> Problem to solve
Filter the data below for the string "picture" and copy each matching line.
━━━━━━
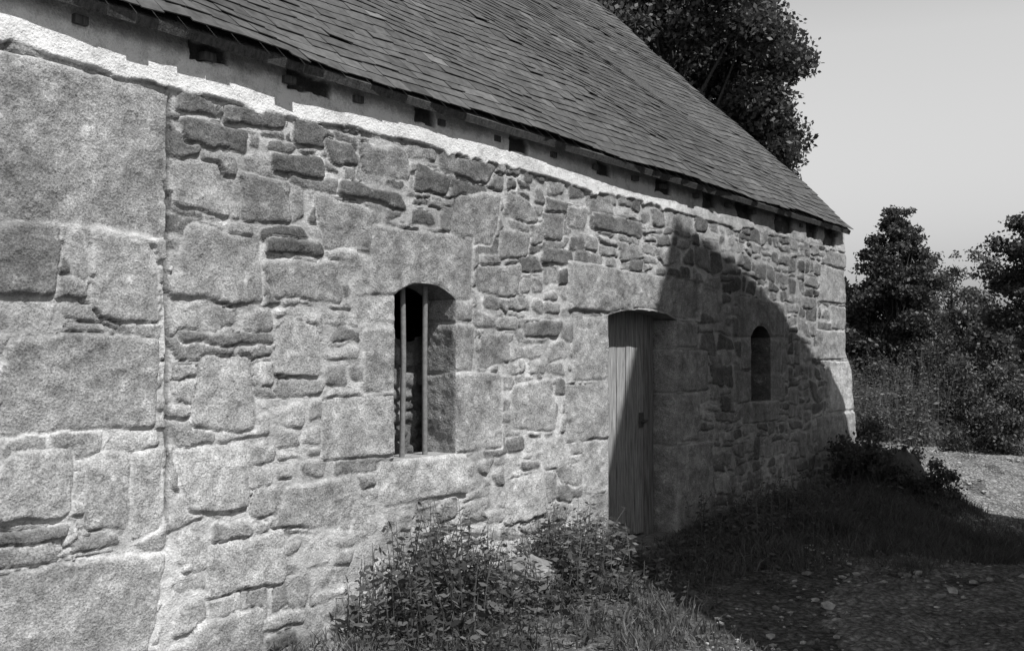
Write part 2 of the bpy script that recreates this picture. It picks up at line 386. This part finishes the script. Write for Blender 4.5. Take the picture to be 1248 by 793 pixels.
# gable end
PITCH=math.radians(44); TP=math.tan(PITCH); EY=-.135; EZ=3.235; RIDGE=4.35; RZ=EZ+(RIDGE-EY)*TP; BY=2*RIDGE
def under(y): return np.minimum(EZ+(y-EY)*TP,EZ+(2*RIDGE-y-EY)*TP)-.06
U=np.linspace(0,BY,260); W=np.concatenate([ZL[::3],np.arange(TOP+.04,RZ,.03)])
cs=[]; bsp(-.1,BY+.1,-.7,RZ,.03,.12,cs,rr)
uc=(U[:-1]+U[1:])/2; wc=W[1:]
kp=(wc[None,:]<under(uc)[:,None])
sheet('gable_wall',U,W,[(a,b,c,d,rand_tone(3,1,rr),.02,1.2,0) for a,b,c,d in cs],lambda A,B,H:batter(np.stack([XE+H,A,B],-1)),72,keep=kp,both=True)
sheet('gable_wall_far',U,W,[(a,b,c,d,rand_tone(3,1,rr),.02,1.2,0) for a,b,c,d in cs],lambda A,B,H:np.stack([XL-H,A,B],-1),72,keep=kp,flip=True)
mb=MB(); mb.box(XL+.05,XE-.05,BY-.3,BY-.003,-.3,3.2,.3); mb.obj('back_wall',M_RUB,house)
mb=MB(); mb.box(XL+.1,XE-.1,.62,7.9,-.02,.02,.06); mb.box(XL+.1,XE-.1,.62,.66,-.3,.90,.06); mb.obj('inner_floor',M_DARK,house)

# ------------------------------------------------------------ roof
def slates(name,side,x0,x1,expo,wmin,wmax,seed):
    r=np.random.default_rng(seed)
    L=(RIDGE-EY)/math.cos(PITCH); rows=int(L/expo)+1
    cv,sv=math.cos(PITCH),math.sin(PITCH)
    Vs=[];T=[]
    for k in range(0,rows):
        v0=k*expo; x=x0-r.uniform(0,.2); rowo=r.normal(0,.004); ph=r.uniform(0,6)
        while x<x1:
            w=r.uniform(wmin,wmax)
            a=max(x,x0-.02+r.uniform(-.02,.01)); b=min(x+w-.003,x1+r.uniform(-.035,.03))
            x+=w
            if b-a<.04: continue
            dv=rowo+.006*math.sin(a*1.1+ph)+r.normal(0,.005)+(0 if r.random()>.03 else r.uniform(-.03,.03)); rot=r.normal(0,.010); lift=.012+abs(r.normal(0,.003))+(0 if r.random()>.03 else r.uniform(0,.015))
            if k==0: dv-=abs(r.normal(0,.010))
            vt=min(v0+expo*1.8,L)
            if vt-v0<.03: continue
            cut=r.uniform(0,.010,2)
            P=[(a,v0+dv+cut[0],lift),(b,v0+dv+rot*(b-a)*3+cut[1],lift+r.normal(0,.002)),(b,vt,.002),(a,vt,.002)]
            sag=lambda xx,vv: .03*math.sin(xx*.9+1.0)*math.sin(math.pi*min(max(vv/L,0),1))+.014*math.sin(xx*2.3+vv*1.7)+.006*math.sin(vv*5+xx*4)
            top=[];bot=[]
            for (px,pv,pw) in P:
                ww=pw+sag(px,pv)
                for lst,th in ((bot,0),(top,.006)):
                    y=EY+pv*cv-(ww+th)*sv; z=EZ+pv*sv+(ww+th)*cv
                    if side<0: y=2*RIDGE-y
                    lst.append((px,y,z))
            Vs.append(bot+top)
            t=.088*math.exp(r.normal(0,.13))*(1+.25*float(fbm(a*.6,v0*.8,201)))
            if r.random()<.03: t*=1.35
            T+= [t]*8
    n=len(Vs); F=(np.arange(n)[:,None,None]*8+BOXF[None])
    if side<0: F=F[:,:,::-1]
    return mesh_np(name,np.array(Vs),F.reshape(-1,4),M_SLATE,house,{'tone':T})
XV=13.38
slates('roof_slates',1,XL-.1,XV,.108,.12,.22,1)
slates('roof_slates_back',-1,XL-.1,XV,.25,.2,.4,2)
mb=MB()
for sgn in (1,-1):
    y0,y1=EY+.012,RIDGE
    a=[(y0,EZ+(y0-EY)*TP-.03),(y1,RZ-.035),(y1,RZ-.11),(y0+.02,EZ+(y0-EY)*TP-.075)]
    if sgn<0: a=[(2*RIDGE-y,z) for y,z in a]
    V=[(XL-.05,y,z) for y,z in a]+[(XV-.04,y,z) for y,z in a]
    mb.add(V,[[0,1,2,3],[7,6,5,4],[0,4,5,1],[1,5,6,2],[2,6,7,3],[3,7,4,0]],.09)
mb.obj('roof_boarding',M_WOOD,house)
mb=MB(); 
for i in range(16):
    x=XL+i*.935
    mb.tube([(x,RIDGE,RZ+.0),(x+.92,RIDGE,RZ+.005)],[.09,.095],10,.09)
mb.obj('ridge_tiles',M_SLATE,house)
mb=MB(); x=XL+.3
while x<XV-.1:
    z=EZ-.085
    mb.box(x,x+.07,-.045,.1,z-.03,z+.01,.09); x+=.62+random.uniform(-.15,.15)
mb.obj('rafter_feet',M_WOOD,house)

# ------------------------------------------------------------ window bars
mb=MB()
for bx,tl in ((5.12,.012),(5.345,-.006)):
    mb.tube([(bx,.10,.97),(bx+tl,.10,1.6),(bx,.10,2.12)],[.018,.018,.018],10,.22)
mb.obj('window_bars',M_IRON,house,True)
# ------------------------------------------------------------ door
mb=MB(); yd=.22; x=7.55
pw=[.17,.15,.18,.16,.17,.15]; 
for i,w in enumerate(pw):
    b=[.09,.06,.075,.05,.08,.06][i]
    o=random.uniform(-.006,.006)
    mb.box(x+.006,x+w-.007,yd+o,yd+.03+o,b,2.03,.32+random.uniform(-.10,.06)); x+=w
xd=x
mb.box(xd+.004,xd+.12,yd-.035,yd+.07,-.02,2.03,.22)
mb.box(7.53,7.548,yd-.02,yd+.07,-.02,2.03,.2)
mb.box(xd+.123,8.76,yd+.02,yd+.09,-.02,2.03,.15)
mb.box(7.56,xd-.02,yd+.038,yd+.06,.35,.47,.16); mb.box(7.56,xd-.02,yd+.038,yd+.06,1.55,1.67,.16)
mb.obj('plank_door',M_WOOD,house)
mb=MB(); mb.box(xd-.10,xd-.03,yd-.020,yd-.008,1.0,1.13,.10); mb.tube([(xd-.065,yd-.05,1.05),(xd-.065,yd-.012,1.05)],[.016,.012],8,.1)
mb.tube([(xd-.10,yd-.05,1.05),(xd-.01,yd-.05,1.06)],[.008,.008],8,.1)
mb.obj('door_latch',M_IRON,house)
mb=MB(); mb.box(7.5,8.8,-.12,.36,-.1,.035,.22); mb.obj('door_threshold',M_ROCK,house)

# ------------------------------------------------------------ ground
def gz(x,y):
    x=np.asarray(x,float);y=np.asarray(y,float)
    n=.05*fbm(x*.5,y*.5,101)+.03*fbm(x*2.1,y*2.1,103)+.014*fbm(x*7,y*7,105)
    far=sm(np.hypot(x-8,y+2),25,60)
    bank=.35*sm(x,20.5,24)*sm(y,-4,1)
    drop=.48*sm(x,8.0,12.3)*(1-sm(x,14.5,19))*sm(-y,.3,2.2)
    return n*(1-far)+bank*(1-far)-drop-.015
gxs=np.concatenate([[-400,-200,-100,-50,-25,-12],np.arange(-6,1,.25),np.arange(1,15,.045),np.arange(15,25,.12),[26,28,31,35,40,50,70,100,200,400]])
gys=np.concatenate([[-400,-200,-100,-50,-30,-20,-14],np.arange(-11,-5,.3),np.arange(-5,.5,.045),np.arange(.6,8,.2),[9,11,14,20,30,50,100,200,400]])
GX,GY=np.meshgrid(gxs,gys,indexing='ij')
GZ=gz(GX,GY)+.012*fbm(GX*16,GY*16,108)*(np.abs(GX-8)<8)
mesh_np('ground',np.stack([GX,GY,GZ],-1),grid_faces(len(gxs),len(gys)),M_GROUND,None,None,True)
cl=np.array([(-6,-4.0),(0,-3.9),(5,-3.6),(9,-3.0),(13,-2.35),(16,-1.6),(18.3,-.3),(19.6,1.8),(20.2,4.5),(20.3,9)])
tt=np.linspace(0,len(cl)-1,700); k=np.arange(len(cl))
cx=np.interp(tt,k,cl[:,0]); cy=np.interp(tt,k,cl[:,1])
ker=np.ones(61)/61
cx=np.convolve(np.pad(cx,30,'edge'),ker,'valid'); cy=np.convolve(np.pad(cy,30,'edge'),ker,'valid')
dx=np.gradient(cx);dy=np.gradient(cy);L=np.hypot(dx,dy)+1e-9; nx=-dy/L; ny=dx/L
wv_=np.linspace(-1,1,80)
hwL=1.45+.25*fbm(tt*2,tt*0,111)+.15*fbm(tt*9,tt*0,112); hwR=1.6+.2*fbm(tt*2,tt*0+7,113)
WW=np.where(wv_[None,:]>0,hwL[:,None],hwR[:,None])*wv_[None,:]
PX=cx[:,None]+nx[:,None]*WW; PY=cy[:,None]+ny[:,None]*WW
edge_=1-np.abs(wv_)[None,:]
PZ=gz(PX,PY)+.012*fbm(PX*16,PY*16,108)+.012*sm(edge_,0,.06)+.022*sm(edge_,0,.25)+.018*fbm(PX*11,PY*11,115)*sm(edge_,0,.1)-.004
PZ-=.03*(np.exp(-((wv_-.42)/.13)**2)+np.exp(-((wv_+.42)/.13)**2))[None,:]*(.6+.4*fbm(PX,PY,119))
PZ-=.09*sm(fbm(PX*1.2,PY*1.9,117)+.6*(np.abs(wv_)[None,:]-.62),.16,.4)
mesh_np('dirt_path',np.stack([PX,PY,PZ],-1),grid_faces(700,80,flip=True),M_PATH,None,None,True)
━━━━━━
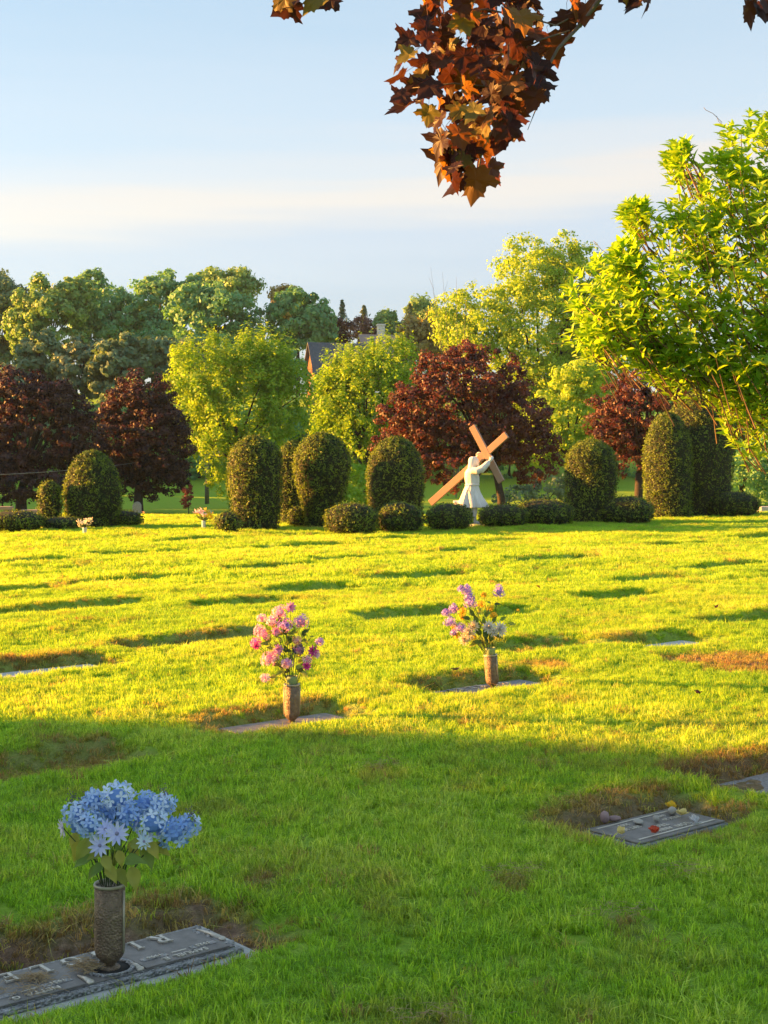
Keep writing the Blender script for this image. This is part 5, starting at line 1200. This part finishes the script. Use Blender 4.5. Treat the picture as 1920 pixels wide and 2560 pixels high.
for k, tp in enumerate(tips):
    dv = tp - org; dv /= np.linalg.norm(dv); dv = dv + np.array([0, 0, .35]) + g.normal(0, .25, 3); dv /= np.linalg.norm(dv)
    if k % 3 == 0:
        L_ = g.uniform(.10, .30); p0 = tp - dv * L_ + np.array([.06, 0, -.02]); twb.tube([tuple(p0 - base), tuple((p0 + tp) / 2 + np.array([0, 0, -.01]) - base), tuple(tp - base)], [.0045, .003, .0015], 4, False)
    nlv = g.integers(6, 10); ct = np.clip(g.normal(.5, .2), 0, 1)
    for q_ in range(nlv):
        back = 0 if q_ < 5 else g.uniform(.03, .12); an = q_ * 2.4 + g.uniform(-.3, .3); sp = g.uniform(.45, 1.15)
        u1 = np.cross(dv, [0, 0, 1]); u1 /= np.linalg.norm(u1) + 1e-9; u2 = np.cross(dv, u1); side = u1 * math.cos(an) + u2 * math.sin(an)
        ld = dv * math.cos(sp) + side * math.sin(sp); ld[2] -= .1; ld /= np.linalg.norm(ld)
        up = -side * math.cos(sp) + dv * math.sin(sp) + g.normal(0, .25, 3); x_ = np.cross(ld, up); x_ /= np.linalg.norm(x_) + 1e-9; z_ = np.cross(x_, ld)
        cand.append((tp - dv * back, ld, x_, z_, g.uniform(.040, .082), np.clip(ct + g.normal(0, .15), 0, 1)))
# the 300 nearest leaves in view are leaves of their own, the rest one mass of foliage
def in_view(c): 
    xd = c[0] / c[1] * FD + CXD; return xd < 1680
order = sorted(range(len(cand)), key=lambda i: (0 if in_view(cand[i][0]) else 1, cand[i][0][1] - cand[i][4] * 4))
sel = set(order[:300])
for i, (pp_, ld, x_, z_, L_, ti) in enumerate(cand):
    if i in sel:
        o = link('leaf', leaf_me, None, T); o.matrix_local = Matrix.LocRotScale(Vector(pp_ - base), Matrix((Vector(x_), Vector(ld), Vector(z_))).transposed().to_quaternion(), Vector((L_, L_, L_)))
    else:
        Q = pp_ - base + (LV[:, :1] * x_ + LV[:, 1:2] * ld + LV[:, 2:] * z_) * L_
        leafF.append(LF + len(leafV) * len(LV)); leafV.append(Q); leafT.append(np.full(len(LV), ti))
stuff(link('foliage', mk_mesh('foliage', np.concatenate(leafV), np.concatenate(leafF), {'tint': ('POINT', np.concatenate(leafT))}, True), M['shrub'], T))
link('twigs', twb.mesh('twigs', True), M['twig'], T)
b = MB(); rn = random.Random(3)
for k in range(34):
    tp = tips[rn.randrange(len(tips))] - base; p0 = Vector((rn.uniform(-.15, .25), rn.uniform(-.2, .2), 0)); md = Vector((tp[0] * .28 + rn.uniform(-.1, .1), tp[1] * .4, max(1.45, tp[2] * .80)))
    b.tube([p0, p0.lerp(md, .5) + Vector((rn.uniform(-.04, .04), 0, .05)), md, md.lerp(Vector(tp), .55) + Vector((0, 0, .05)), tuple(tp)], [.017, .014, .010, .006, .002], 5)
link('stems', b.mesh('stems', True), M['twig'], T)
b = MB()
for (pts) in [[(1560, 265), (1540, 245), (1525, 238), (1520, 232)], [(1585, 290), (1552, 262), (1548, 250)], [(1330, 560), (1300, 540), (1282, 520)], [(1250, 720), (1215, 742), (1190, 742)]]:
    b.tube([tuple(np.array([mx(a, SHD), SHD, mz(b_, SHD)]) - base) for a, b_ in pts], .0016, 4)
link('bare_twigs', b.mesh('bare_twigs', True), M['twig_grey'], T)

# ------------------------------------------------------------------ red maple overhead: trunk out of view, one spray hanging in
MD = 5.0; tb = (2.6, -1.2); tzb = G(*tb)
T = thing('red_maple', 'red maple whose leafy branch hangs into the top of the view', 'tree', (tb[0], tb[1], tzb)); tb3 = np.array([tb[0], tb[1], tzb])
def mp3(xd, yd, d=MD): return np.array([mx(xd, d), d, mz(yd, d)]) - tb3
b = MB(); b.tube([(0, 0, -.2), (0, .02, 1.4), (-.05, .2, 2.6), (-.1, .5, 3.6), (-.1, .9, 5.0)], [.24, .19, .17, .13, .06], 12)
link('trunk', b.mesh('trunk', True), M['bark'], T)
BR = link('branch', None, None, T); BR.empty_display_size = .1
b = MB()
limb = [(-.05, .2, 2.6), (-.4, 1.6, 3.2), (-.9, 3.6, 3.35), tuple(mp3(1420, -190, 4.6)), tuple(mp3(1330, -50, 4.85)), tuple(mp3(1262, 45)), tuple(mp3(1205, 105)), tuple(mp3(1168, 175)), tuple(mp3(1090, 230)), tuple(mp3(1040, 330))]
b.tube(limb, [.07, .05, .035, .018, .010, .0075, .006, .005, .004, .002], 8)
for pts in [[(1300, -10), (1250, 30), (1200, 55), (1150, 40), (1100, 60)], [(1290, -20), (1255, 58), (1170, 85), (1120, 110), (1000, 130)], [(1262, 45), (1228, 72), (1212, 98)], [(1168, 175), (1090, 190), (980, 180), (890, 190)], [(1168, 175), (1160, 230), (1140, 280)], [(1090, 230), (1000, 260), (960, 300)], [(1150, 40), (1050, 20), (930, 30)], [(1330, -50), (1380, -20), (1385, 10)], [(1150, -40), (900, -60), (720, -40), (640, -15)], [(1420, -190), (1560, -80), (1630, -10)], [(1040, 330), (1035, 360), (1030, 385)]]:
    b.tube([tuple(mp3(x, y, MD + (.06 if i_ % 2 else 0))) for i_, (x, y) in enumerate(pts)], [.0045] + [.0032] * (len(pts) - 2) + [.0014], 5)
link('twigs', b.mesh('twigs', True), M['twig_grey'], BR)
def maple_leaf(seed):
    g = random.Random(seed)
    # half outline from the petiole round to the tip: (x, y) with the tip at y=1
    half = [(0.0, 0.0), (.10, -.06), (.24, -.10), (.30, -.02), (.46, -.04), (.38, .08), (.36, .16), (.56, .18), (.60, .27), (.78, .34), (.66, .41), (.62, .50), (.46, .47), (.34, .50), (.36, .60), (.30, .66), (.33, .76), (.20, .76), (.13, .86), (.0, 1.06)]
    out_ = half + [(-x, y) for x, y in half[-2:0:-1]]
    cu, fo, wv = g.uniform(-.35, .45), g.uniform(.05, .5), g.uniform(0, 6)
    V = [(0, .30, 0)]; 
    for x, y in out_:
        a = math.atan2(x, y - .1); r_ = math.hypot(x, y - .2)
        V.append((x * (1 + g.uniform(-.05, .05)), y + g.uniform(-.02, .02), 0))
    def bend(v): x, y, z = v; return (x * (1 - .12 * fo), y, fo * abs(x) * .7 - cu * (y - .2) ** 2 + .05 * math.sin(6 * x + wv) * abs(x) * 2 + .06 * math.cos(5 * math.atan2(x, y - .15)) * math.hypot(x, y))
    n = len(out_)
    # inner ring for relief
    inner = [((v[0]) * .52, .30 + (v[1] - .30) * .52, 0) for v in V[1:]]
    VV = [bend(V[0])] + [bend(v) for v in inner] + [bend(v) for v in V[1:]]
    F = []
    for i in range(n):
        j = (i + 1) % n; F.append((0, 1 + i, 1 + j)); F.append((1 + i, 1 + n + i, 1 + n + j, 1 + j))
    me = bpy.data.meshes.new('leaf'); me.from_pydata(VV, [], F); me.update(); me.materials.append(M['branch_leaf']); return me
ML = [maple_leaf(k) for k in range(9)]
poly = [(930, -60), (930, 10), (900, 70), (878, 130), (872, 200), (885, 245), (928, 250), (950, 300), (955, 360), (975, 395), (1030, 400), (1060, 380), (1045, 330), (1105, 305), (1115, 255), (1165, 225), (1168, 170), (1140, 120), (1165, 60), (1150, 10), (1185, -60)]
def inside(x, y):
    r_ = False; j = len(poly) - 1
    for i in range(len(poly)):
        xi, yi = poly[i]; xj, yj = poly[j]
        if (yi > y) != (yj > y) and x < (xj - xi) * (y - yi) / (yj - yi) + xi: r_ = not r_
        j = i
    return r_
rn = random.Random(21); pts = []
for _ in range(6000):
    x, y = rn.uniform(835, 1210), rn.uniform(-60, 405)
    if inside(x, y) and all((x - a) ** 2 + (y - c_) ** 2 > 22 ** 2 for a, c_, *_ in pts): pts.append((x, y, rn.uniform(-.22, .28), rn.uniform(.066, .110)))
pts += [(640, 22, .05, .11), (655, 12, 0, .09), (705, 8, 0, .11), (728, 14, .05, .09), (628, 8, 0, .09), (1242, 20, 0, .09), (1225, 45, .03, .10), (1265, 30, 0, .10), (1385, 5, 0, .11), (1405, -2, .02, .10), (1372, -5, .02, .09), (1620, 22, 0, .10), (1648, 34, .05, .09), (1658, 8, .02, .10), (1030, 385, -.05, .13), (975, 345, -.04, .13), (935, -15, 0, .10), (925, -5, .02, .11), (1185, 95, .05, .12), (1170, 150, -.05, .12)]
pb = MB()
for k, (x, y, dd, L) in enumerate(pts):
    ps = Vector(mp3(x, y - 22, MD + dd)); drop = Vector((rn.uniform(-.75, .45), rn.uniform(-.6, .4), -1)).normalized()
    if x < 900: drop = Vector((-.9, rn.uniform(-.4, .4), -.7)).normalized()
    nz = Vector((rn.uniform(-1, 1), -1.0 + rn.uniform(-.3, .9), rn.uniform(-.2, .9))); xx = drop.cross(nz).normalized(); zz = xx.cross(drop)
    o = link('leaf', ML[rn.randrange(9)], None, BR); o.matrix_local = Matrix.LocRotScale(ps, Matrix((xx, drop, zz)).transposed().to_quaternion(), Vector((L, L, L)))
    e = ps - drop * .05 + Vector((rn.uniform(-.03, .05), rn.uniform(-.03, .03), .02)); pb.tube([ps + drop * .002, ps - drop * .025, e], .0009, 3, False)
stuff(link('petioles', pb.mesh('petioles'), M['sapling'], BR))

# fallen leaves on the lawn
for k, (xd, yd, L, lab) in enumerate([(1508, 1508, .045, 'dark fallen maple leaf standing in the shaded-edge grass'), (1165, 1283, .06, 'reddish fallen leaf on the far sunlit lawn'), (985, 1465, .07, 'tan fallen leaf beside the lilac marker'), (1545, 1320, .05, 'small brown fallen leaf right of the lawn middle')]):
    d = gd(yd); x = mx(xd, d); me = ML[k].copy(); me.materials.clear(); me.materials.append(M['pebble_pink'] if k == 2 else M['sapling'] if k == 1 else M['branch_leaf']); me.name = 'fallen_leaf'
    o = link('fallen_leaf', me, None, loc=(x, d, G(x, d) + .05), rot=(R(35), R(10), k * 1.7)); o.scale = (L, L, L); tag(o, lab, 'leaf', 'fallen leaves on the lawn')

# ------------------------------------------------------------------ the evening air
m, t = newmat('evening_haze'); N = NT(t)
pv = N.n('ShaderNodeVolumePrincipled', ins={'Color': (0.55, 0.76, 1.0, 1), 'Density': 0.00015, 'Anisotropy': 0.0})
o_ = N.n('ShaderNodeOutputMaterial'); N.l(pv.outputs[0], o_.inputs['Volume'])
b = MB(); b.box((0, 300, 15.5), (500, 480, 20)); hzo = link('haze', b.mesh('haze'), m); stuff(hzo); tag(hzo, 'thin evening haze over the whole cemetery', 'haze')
━━━━━━
> Solved problem
Write part 2 of the bpy script that recreates this picture. It picks up at line 386. This part finishes the script. Write for Blender 4.5. Take the picture to be 1248 by 793 pixels.
Keep writing the Blender script for this image. This is part 5, starting at line 1200. This part finishes the script. Use Blender 4.5. Treat the picture as 1920 pixels wide and 2560 pixels high.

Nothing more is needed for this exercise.